The greatest non-lethal argument among sports fans is the ‘era’ discussion. It starts with ‘Could one superstar transcend their time and dominate another?’
With players it turns into a statistical comparison.
For example, could the long haired, bearded, Bill Walton of Blazer championship fame work his magic today? Could Big Red stand up to the modern game? This is the vegetarian, Grateful Dead following Walton, not the Sixth Man of the Year Boston Celtic Walton.
Doubt Walton’s adaptability, but not his teammate Maurice Lucas. For some reason, tough guys stay tough no matter where they show up.
The joy of the era-argument is player comparisons. Who is the modern Walton? The modern Lucas?

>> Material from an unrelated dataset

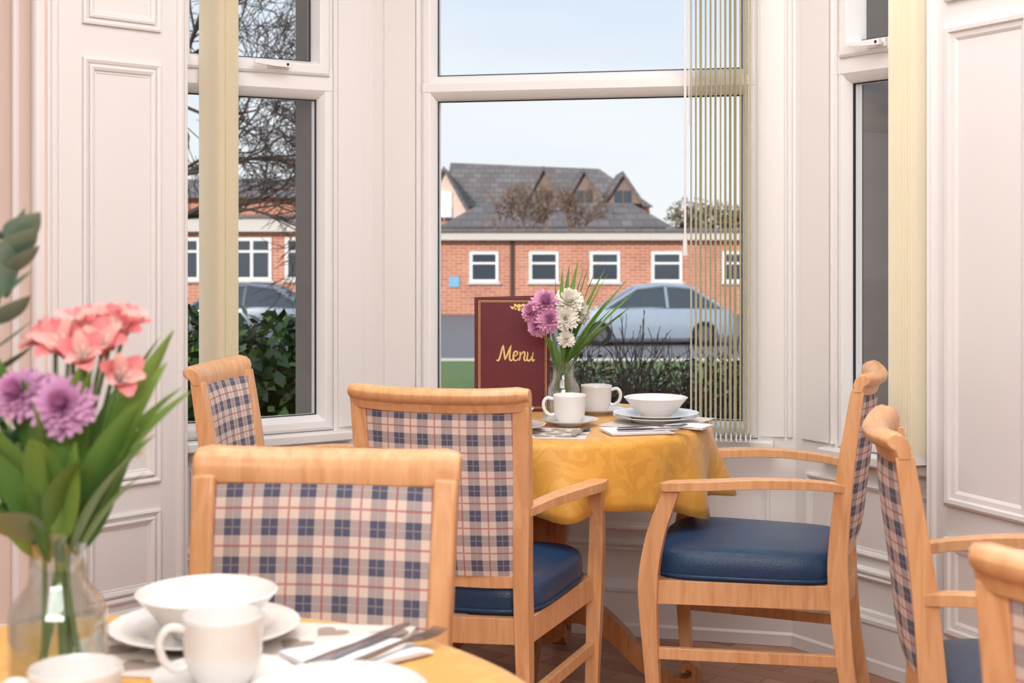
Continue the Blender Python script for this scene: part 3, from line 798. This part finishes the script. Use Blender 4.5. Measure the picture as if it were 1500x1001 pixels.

NBA fans hear this and break out the record book to match size, scoring, and minutes played. They scour the stats for an answer then give up and call their favorite guys ‘one of a kind.’
But power-fan never gives up. They expand the subject from player to owner.
Who does Paul Allen most resemble?
Common logic says close the book. There is only one Paul Allen. After him they broke the mold. A recent story about Mr. Allen in Newsweek is the prime example.
A snippy art critic educated in England, Blake Gopnik reports that Paul Allen is ‘pear-shaped.’ No one wants to be described as pear-shaped. Look at the produce aisle at your local store. Even pears are growing less ‘pear-shaped.’
Let’s hope Allen found humor in a fruity description written by a man with a head shaped like a floodlight bulb.
In a game of scoff at the rich guy, Gopnik gushes over the price of Allen’s art collection. $80 million for a Rothko painting and it’s protected by $12 pylons. Additional millions spent on a pointillist masterpiece by Seurat that doesn’t show a busy park near a river.
Where’s Andy Warhol when you need him?
Paul Allen enjoys his art and he’s got lots of it. But he doesn’t publish a list of his holding. Gopnik calls the details of Allen’s collection ‘murky’ because he and his art pals are left in the dark.
Murky? As if every Euro art thief has an open contract for the Mona Lisa and the number of a climate controlled vault in Seattle.
Do Blazer fans care about Allen’s art? Only if Rothko and Seurat take the court at the Rose Garden for a decade of 20-10 careers.
Otherwise, no, not any more than they care about his boat or his spaceship. Those are sports no one but money guys and Ponzi schemers play.
Fans get a thrill of shooting hoops in the driveway, then watching the best in the world do the same. They relate their ball and hoop to the NBA.
Even if fans can’t relate their canoes and water rockets to Octopus and SpaceShipOne, there is one former owner with an Allen-esque grip on sports. Only Lamar Hunt, one of three tycoon sons of oil tycoon H.L. Hunt, had sports interests equal or greater than Paul Allen.
Here’s the breakdown: Allen has ownership interest in the NBA Blazers, NFL Seahawks, and MLS Sounders. He’s a big sports guy, one of the biggest.
Lamar Hunt had money in the Chicago Bulls, Kansas City Chiefs, and FC Dallas. In a game of sports one-up, he also founded the AFL before it joined with the NFL. The AFC championship trophy carries his name.
He was a founding member of professional soccer leagues from the ’60’s as well as today’s MLS. He co-founded World Championship Tennis and opened that game to the modern era.
For his work in sport, Lamar Hunt’s name is engraved in halls of fame, cities, and uniforms.
Professional team owners once stood in the shadows and let others take the glory and the hits. Larry Weinberg, Herman Sarkowski, and Robert Schmertz wrote checks that brought the Blazers to Portland. Did anyone in Portland care about the dealings of early Blazer owners?
(In an odd turn, Allen followed Sarkowski’s trail from Blazer owner to Seahawk owner).
A final look at Paul Allen’s art shows why writer Blake Gopnik can’t see the connection to sport. The huge amount spent on an old canvas by a mega-investor surprises him, as if he’s never heard of J. Paul Getty.
To ease his concern, If Gopnik had done the proper research he would have found a French impressionist on the Portland Trail Blazer roster in Nic Batum.
The Monet might be worth millions, but the $46 million spent on Batum will produce hardwood masterpieces over the next four years. He hits the three, something still missing from Rothko’s arsenal.